Terrorism has many different flavours under its definition, yet so many people just have a vague idea of what terrorism is in their minds that doesn't hold any rationality.
Yes, once protests start breaking laws by damaging property and committing acts of violence, they’re no longer peaceful.
They should start doing minor acts of vandalism in places where there are no cameras like emptying all the toilet rolls all the time. But not too obviously and consistently. Just occasionally when they enter a toilet.
Personally, I'm all for vandalizing the property of zionists and their supporters.
It shouldn't even be that difficult. Could probably rig up a drone to drop bricks or paint on their cars, for example.

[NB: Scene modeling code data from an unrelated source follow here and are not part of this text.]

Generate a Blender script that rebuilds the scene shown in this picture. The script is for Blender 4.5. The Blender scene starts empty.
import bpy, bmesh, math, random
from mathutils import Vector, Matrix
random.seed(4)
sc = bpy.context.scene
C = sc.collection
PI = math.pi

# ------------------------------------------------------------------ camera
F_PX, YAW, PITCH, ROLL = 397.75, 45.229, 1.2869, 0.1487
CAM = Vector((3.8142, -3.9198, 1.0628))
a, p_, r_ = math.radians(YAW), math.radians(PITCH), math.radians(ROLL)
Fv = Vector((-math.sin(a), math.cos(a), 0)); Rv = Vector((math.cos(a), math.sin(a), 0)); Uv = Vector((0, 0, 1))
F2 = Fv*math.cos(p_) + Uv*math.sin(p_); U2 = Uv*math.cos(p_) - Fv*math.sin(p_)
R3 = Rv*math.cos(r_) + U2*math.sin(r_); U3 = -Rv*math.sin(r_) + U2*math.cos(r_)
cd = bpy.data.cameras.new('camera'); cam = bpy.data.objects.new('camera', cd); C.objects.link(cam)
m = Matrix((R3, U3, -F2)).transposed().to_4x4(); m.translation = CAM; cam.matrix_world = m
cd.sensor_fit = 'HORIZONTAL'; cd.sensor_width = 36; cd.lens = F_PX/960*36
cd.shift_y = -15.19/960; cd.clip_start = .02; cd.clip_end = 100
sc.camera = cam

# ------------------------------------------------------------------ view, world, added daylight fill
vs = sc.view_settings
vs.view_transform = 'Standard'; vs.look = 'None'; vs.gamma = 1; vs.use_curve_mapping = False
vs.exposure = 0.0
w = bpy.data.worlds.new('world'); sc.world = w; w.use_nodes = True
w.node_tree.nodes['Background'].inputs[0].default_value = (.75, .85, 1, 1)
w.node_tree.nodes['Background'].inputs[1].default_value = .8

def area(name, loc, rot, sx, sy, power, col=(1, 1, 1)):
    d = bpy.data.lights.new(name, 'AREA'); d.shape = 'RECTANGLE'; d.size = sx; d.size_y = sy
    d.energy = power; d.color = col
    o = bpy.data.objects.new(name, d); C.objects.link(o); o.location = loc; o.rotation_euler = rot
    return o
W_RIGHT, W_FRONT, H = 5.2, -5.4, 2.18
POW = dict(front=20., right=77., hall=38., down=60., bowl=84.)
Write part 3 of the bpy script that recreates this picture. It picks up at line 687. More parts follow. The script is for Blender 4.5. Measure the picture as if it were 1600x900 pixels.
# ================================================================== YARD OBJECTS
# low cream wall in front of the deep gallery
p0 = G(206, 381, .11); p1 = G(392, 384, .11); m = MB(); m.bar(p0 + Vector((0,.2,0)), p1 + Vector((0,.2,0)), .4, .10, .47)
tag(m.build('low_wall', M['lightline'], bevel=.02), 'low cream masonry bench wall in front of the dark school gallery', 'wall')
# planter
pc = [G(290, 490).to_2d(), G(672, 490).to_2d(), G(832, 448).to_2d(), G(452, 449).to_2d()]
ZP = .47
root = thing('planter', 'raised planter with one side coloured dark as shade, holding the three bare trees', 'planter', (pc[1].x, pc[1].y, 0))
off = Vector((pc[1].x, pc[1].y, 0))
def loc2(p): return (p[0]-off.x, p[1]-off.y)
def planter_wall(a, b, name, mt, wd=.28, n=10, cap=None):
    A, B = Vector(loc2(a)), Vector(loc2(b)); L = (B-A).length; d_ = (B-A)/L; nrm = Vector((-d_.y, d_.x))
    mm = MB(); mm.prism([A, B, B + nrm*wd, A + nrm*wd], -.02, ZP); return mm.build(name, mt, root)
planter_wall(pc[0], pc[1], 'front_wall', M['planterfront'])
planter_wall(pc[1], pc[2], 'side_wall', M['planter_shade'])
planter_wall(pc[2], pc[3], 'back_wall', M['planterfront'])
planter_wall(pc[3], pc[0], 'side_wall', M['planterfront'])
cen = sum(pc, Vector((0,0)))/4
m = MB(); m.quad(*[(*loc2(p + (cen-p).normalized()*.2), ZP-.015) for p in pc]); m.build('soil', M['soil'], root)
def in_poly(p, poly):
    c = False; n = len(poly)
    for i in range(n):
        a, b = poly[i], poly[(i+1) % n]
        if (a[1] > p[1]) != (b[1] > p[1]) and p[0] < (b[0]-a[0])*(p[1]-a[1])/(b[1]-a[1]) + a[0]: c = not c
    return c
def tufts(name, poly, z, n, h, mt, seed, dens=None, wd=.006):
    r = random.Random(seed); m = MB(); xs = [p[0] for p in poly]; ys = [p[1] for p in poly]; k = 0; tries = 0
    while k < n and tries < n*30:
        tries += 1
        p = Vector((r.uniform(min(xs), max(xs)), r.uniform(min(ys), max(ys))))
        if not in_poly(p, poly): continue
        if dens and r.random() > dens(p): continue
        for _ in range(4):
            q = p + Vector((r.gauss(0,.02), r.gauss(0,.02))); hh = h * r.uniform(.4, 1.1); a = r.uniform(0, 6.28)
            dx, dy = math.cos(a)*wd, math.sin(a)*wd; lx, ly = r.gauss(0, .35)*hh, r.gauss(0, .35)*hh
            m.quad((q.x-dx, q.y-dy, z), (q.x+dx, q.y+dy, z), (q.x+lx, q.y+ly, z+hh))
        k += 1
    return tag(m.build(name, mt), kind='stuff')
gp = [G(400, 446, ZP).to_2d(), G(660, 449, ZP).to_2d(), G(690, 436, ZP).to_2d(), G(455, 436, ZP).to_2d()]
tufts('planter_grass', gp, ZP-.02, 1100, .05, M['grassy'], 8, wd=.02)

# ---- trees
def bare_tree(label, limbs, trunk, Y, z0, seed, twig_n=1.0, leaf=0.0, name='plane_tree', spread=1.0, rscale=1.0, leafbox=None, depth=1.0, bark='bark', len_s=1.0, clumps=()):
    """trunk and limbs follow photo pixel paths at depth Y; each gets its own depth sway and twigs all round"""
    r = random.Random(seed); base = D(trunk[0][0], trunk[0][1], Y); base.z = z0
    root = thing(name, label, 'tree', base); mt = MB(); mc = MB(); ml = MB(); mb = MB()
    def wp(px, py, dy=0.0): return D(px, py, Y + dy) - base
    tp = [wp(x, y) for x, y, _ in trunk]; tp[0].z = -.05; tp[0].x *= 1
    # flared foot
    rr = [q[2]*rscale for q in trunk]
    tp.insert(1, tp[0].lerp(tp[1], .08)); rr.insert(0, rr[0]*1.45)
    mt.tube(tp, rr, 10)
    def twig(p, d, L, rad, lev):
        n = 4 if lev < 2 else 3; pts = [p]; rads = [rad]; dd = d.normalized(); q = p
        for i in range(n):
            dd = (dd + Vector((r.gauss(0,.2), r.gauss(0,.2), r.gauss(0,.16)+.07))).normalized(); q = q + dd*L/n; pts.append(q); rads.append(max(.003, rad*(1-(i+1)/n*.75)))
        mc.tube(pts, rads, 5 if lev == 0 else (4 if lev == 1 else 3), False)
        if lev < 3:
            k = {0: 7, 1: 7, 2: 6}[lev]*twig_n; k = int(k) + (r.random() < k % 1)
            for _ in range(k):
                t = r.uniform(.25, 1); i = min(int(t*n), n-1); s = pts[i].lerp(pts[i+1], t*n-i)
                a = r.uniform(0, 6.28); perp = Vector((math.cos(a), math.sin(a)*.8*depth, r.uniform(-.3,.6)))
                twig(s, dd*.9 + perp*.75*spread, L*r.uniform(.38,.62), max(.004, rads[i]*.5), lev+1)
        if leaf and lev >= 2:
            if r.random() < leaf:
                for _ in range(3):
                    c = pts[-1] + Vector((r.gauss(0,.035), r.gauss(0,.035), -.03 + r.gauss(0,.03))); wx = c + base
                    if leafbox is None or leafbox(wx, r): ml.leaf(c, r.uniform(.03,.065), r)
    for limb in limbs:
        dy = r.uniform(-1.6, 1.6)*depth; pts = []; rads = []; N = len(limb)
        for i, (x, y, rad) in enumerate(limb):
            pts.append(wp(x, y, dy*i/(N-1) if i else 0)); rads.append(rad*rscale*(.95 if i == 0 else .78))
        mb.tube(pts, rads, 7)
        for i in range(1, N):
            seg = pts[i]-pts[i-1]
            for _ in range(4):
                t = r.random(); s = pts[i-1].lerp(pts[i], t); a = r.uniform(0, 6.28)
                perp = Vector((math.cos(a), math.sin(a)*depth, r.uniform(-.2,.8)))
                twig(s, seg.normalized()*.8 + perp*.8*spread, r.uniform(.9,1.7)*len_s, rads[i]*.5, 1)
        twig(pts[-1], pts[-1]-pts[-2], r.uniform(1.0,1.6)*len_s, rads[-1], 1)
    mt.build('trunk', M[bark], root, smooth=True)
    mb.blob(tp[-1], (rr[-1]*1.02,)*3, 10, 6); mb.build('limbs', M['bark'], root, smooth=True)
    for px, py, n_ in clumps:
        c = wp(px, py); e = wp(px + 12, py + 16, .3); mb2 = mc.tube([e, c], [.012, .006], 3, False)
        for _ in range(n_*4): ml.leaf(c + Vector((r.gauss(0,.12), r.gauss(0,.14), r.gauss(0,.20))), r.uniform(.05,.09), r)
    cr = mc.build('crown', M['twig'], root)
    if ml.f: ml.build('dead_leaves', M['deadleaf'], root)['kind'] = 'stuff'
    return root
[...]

Taking over a building is on the far end of "peaceful".
The majority of protests involve taking over space temporarily; that alone doesn't make them not peaceful.
They weren't invading/forcing their way into spaces that they weren't already openly invited to be in, nor were they violent towards officials that were demanding they leave (self-defense aside).
You have literally said you are for the armement of Israel. Of course any protest against Israel is too violent for you.
Yes? If a bunch of Trump supporters took over the same building, would you have the same attitude about it?
Taking over a university facility and making demands isn't "peaceful." Peaceful is sitting outside of University property and protesting.
Huh yes it is. Taking over a building isn't violence idiot.
Not to mention that the protesters are the ones that turned violent when faced with the police attempting to identify and arrest them lol. It’s like they forget that it’s all being recorded by multiple people lol
The “violent police response” was in response to the protesters turning violent when they were locked in the building that they illegally took over. The police locked them in so they could identify and/or arrest every one of them as they came out, but the protesters didn’t want to be identified and held accountable for their actions, so they turned violent. That violence was met with resistance by the police, in the form of physical restraint.
It’s all on video btw. We can see that the protesters are the ones that first became violent.
They had no requirement to identify themselves to campus Public Safety Officers. PSO's are not police. Locking them in the building is clearly unlawful detainment, and must invalidate any trespass charge as they were prevented from leaving (to be guilty of trespass you must first be notified and then remain in spite of being allowed to leave). Reasonable force is aboslutely an appropriate response to unlawful detainment.